The problem: What lines of the data include the string "scene"? Copy them all.
☆ ☆ ☆ ☆ ☆ ☆ ☆
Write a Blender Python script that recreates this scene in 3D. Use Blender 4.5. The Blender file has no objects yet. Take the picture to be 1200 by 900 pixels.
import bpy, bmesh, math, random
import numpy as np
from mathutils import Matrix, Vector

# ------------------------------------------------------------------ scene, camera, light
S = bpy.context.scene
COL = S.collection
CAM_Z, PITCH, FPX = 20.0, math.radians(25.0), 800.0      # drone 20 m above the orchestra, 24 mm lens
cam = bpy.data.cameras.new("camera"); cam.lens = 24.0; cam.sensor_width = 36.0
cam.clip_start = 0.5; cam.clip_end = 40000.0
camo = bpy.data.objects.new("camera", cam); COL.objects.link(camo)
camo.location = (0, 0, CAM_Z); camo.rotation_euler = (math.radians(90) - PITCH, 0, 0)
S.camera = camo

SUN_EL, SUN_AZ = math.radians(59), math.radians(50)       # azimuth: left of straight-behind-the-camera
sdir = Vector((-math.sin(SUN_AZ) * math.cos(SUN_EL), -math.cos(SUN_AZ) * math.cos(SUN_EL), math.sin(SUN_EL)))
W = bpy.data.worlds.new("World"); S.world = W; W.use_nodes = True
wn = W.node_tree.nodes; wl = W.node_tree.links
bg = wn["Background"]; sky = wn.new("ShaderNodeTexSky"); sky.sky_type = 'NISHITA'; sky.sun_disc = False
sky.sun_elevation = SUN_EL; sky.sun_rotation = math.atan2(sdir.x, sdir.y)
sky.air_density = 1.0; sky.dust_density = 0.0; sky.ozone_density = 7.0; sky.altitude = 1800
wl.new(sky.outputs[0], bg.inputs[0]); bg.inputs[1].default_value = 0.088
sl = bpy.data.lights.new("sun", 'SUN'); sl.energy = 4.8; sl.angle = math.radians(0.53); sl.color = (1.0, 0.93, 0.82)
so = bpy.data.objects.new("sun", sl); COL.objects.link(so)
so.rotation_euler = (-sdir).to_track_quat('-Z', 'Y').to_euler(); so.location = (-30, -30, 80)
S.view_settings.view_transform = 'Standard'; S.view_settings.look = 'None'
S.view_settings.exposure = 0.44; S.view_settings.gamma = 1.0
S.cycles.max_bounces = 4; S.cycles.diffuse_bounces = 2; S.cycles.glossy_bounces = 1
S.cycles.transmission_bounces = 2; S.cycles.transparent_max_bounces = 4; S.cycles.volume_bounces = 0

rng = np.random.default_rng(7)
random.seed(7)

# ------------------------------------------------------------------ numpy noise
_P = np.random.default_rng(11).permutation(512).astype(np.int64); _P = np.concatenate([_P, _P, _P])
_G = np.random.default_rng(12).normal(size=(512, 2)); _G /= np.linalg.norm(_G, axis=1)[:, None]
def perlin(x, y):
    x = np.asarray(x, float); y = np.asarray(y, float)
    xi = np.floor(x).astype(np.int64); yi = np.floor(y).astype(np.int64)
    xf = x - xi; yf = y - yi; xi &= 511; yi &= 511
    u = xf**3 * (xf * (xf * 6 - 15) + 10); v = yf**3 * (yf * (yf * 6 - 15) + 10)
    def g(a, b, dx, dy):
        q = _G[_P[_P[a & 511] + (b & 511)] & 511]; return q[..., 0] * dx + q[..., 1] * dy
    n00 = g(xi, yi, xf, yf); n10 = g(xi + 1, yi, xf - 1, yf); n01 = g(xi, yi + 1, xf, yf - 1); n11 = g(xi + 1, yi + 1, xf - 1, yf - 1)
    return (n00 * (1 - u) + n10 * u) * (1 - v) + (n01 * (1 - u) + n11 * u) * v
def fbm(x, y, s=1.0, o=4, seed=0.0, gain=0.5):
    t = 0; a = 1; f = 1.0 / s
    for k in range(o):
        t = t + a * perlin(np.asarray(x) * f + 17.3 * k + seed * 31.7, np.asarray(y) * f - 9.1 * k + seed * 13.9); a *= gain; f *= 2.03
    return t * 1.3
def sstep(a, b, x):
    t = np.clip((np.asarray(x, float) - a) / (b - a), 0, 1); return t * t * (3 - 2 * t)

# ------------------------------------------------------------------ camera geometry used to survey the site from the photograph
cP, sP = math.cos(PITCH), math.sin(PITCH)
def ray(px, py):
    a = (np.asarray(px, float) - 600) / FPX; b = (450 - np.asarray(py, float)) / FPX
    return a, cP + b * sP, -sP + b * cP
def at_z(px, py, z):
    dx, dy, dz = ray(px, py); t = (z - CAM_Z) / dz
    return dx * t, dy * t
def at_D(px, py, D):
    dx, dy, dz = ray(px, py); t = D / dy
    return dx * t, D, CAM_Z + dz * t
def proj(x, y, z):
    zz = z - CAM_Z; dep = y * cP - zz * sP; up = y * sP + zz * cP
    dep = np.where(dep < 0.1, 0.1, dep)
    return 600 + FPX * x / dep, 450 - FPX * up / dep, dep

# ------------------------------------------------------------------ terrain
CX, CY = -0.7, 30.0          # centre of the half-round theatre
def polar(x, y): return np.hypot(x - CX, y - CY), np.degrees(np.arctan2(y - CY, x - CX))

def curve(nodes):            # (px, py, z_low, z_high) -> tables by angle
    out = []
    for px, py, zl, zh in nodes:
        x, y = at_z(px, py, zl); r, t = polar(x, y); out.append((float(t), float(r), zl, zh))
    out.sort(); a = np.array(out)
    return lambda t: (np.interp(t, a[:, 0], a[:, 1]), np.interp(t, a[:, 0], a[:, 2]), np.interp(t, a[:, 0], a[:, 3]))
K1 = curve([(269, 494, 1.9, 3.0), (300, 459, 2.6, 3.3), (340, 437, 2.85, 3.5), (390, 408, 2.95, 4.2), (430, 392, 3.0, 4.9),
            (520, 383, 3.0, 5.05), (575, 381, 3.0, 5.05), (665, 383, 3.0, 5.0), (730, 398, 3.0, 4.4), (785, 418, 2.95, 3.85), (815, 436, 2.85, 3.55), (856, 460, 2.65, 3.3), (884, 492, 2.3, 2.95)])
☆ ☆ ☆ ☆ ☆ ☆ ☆
Answer to this problem:
Write a Blender Python script that recreates this scene in 3D. Use Blender 4.5. The Blender file has no objects yet. Take the picture to be 1200 by 900 pixels.
# ------------------------------------------------------------------ scene, camera, light
S = bpy.context.scene